On the Comex division of the New York Mercantile Exchange, gold futures for delivery in December traded at $1 371.50 per ounce at 7:40 GMT, up 0.2% on the day. Prices rose to a session high of $1 375.10 per ounce minutes earlier, the strongest level since September 10, while days low was at $1 358.70. The precious metal surged 4.7% on Wednesday, erasing prior weekly losses and extending its advance to 3.4%.

Gold received a strong boost yesterday and continued to advance after the U.S. dollar fell to a seven-month low as the Federal Reserve decided to keep its monetary easing program unchanged, confounding broad market expectations for a $10 billion reduction. According to a statement after the conclusion of FOMC’s two-day meeting, policy makers “decided to await more evidence that progress will be sustained before adjusting the pace of its purchases.” Chairman Ben Bernanke and his colleagues feared that the rising borrowing costs were showing signs of slowing the four-year expansion of the U.S. economy. Data showed on Tuesday that consumer inflation was struggling to pick up and remained well below Fed’s target at 2%. Bernanke once again said that there is “no fixed calendar schedule”.

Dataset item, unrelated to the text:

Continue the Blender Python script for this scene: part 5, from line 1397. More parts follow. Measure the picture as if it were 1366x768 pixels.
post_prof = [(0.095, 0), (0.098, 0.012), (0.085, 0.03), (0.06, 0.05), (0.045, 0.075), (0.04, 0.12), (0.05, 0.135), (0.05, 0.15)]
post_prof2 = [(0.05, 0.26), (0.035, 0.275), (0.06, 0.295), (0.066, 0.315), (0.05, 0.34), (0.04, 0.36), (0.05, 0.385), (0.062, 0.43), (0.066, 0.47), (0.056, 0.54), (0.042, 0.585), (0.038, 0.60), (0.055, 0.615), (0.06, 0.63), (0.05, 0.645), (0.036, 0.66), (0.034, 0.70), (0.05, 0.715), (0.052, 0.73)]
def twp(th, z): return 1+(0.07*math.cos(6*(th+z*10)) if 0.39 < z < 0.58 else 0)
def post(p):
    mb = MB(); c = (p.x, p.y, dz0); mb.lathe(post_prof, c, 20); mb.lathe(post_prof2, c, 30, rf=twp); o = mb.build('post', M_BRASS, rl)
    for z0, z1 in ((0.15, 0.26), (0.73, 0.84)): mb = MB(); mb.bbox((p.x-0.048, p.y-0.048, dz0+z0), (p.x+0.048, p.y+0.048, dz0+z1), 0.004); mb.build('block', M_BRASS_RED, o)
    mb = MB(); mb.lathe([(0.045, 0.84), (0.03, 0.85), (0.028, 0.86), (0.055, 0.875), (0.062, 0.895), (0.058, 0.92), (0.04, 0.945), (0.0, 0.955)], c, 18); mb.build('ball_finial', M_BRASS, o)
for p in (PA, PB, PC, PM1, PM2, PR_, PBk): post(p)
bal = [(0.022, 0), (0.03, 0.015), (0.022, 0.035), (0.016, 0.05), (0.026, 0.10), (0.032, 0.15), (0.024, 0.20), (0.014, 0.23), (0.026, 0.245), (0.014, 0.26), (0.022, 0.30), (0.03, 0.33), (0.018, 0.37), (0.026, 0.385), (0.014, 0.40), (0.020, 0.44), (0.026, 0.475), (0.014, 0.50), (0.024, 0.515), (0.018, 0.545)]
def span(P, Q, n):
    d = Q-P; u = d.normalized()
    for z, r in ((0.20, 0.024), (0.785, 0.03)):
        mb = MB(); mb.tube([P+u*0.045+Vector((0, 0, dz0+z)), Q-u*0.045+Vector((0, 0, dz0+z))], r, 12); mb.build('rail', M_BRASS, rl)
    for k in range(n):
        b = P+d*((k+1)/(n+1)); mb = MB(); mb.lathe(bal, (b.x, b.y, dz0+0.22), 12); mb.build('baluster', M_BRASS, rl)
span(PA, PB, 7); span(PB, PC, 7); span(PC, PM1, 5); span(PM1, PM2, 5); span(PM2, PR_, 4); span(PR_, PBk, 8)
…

The dollar index, which measures the greenback’s performance against six major counterparts, traded at 80.30 at 7:23 GMT, up 0.09% on the day. Prices held in range between day’s high and low of 80.33 and 80.17 respectively. The December contract plunged 1.3% on Wednesday and extended its weekly decline to 1.7%. Dollar-priced commodities tend to trade inversely to the greenback. Weakening of the dollar makes raw materials priced in it cheaper for foreign currency holders and boosts the attractiveness of riskier assets.

Marc Faber, publisher of the Gloom, Boom & Doom report, said for Bloomberg: “My view was that they would taper but I’m not surprised that they don’t do it for the simple reason that I think we are in QE unlimited. The markets are overbought. I’m a little bit apprehensive. I’d like to wait a few days to see how the markets react after the initial reaction which was to pile into everything.”

Assets in the SPDR Gold Trust, the biggest bullion-backed ETP, remained unchanged for a third day at 911.12 tons, data on the web site showed.

Broad market expectations were pointing at a reduction between $5 and $10 billion. According to a Bloomberg survey of analysts before FOMCs after-meeting statement, 33 out of 64 participants wagered that the central bank will reduce its bond purchases by $5 billions or less, while 31 predicted a deceleration of $10 billion or more. Another Bloomberg survey conducted on September 6 showed that the central bank was liekly reduce its monthly purchases of Treasuries to $35 billion from $45 billion and keep mortgage-bond buying unchanged at $40 billion. Credit Suisse analysts expected a $20 billion reduction of the program.

Elsewhere on the precious metals market, silver rose to $23.085 per ounce at 7:35 GMT, up 7.02% from yesterdays settlement at $21.564 before the announcement. Prices held in range between days high of $23.230, near yesterdays one-week high, and low at $22.855 per ounce. Platinum October futures rose by 3.52% to $1 475.35 per ounce at 7:37 GMT and ranged between a one-week high of $1 479.10 and low of $1 461.45 per ounce. Palladium for delivery in December surged 2.66% to $721.80 per ounce and held in range between days high of $725.50 an ounce, the strongest level since September 2, while days low stood at $718.20.